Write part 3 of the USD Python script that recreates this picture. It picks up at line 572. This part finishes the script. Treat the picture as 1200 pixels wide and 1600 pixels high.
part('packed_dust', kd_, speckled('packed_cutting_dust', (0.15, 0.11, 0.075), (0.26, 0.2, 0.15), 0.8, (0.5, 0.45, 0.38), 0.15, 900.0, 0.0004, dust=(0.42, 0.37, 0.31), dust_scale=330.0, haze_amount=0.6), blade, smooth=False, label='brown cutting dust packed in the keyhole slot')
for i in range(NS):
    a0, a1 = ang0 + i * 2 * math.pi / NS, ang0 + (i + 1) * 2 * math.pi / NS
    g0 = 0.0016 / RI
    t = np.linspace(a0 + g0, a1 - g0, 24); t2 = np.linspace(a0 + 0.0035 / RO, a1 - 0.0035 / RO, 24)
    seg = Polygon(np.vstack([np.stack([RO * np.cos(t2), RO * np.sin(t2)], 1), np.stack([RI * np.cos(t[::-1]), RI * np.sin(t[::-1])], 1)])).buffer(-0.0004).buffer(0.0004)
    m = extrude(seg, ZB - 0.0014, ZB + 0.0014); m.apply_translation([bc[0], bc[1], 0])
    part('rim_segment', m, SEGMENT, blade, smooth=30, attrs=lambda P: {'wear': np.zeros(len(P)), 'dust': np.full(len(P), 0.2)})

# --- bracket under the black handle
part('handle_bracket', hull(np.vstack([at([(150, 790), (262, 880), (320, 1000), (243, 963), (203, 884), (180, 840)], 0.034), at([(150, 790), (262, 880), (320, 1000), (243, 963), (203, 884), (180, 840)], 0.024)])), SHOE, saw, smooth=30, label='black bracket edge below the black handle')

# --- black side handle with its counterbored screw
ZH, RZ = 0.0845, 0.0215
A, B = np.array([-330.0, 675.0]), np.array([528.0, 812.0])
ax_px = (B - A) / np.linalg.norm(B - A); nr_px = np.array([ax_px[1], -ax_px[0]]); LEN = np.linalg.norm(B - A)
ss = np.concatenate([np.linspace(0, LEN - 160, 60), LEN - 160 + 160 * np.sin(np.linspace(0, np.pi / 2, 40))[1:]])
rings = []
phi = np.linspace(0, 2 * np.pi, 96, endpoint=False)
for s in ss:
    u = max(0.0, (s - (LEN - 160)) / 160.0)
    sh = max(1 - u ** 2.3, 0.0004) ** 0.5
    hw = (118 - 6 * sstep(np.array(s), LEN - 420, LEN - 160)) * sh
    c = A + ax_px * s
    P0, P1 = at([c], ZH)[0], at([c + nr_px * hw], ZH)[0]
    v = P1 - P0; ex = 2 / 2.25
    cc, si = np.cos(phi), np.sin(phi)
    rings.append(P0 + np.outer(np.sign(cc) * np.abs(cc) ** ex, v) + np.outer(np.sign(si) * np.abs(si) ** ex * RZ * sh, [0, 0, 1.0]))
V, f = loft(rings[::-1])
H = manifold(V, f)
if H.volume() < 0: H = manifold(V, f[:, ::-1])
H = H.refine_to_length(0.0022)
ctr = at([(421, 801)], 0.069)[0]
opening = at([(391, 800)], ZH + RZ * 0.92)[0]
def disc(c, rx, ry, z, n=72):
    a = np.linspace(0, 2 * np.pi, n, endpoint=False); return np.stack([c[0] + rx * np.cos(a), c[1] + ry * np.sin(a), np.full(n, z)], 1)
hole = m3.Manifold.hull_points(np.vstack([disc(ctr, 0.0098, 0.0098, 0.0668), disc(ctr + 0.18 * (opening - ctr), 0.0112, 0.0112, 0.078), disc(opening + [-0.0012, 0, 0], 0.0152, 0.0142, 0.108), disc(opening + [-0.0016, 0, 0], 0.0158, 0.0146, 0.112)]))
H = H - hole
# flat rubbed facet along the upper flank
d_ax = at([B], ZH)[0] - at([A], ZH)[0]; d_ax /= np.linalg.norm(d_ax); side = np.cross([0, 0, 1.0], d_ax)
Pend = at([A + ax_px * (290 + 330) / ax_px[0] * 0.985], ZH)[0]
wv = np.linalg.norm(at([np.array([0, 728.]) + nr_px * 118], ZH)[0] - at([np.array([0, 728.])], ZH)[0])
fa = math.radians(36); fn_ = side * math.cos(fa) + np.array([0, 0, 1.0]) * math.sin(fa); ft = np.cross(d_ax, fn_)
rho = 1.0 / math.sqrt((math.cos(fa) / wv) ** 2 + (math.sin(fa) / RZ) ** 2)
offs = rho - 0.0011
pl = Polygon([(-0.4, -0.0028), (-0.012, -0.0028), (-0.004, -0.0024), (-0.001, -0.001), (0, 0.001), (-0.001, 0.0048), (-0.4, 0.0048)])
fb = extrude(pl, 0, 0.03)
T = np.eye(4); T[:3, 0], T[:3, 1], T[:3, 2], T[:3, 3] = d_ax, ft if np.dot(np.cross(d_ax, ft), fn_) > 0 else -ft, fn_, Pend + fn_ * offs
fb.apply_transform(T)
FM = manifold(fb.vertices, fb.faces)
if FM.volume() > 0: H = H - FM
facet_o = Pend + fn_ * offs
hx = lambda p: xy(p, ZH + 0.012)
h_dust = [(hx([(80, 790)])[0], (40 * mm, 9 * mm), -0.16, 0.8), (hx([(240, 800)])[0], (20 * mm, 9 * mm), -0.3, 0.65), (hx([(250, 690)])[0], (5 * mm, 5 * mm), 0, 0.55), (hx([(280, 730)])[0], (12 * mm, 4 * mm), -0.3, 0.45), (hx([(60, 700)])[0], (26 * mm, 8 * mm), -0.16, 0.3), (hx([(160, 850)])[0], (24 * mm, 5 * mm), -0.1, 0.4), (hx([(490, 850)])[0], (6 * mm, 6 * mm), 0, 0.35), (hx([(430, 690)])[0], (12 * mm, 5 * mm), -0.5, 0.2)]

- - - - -

■ **GIVEN TASK**
Write the listing out again, exactly as it reads.

■ **SOLUTION FOR THIS TASK**
Write part 3 of the USD Python script that recreates this picture. It picks up at line 572. This part finishes the script. Treat the picture as 1200 pixels wide and 1600 pixels high.
part('packed_dust', kd_, speckled('packed_cutting_dust', (0.15, 0.11, 0.075), (0.26, 0.2, 0.15), 0.8, (0.5, 0.45, 0.38), 0.15, 900.0, 0.0004, dust=(0.42, 0.37, 0.31), dust_scale=330.0, haze_amount=0.6), blade, smooth=False, label='brown cutting dust packed in the keyhole slot')
for i in range(NS):
    a0, a1 = ang0 + i * 2 * math.pi / NS, ang0 + (i + 1) * 2 * math.pi / NS
    g0 = 0.0016 / RI
    t = np.linspace(a0 + g0, a1 - g0, 24); t2 = np.linspace(a0 + 0.0035 / RO, a1 - 0.0035 / RO, 24)
    seg = Polygon(np.vstack([np.stack([RO * np.cos(t2), RO * np.sin(t2)], 1), np.stack([RI * np.cos(t[::-1]), RI * np.sin(t[::-1])], 1)])).buffer(-0.0004).buffer(0.0004)
    m = extrude(seg, ZB - 0.0014, ZB + 0.0014); m.apply_translation([bc[0], bc[1], 0])
    part('rim_segment', m, SEGMENT, blade, smooth=30, attrs=lambda P: {'wear': np.zeros(len(P)), 'dust': np.full(len(P), 0.2)})

# --- bracket under the black handle
part('handle_bracket', hull(np.vstack([at([(150, 790), (262, 880), (320, 1000), (243, 963), (203, 884), (180, 840)], 0.034), at([(150, 790), (262, 880), (320, 1000), (243, 963), (203, 884), (180, 840)], 0.024)])), SHOE, saw, smooth=30, label='black bracket edge below the black handle')

# --- black side handle with its counterbored screw
ZH, RZ = 0.0845, 0.0215
A, B = np.array([-330.0, 675.0]), np.array([528.0, 812.0])
ax_px = (B - A) / np.linalg.norm(B - A); nr_px = np.array([ax_px[1], -ax_px[0]]); LEN = np.linalg.norm(B - A)
ss = np.concatenate([np.linspace(0, LEN - 160, 60), LEN - 160 + 160 * np.sin(np.linspace(0, np.pi / 2, 40))[1:]])
rings = []
phi = np.linspace(0, 2 * np.pi, 96, endpoint=False)
for s in ss:
    u = max(0.0, (s - (LEN - 160)) / 160.0)
    sh = max(1 - u ** 2.3, 0.0004) ** 0.5
    hw = (118 - 6 * sstep(np.array(s), LEN - 420, LEN - 160)) * sh
    c = A + ax_px * s
    P0, P1 = at([c], ZH)[0], at([c + nr_px * hw], ZH)[0]
    v = P1 - P0; ex = 2 / 2.25
    cc, si = np.cos(phi), np.sin(phi)
    rings.append(P0 + np.outer(np.sign(cc) * np.abs(cc) ** ex, v) + np.outer(np.sign(si) * np.abs(si) ** ex * RZ * sh, [0, 0, 1.0]))
V, f = loft(rings[::-1])
H = manifold(V, f)
if H.volume() < 0: H = manifold(V, f[:, ::-1])
H = H.refine_to_length(0.0022)
ctr = at([(421, 801)], 0.069)[0]
opening = at([(391, 800)], ZH + RZ * 0.92)[0]
def disc(c, rx, ry, z, n=72):
    a = np.linspace(0, 2 * np.pi, n, endpoint=False); return np.stack([c[0] + rx * np.cos(a), c[1] + ry * np.sin(a), np.full(n, z)], 1)
hole = m3.Manifold.hull_points(np.vstack([disc(ctr, 0.0098, 0.0098, 0.0668), disc(ctr + 0.18 * (opening - ctr), 0.0112, 0.0112, 0.078), disc(opening + [-0.0012, 0, 0], 0.0152, 0.0142, 0.108), disc(opening + [-0.0016, 0, 0], 0.0158, 0.0146, 0.112)]))
H = H - hole
# flat rubbed facet along the upper flank
d_ax = at([B], ZH)[0] - at([A], ZH)[0]; d_ax /= np.linalg.norm(d_ax); side = np.cross([0, 0, 1.0], d_ax)
Pend = at([A + ax_px * (290 + 330) / ax_px[0] * 0.985], ZH)[0]
wv = np.linalg.norm(at([np.array([0, 728.]) + nr_px * 118], ZH)[0] - at([np.array([0, 728.])], ZH)[0])
fa = math.radians(36); fn_ = side * math.cos(fa) + np.array([0, 0, 1.0]) * math.sin(fa); ft = np.cross(d_ax, fn_)
rho = 1.0 / math.sqrt((math.cos(fa) / wv) ** 2 + (math.sin(fa) / RZ) ** 2)
offs = rho - 0.0011
pl = Polygon([(-0.4, -0.0028), (-0.012, -0.0028), (-0.004, -0.0024), (-0.001, -0.001), (0, 0.001), (-0.001, 0.0048), (-0.4, 0.0048)])
fb = extrude(pl, 0, 0.03)
T = np.eye(4); T[:3, 0], T[:3, 1], T[:3, 2], T[:3, 3] = d_ax, ft if np.dot(np.cross(d_ax, ft), fn_) > 0 else -ft, fn_, Pend + fn_ * offs
fb.apply_transform(T)
FM = manifold(fb.vertices, fb.faces)
if FM.volume() > 0: H = H - FM
facet_o = Pend + fn_ * offs
hx = lambda p: xy(p, ZH + 0.012)
h_dust = [(hx([(80, 790)])[0], (40 * mm, 9 * mm), -0.16, 0.8), (hx([(240, 800)])[0], (20 * mm, 9 * mm), -0.3, 0.65), (hx([(250, 690)])[0], (5 * mm, 5 * mm), 0, 0.55), (hx([(280, 730)])[0], (12 * mm, 4 * mm), -0.3, 0.45), (hx([(60, 700)])[0], (26 * mm, 8 * mm), -0.16, 0.3), (hx([(160, 850)])[0], (24 * mm, 5 * mm), -0.1, 0.4), (hx([(490, 850)])[0], (6 * mm, 6 * mm), 0, 0.35), (hx([(430, 690)])[0], (12 * mm, 5 * mm), -0.5, 0.2)]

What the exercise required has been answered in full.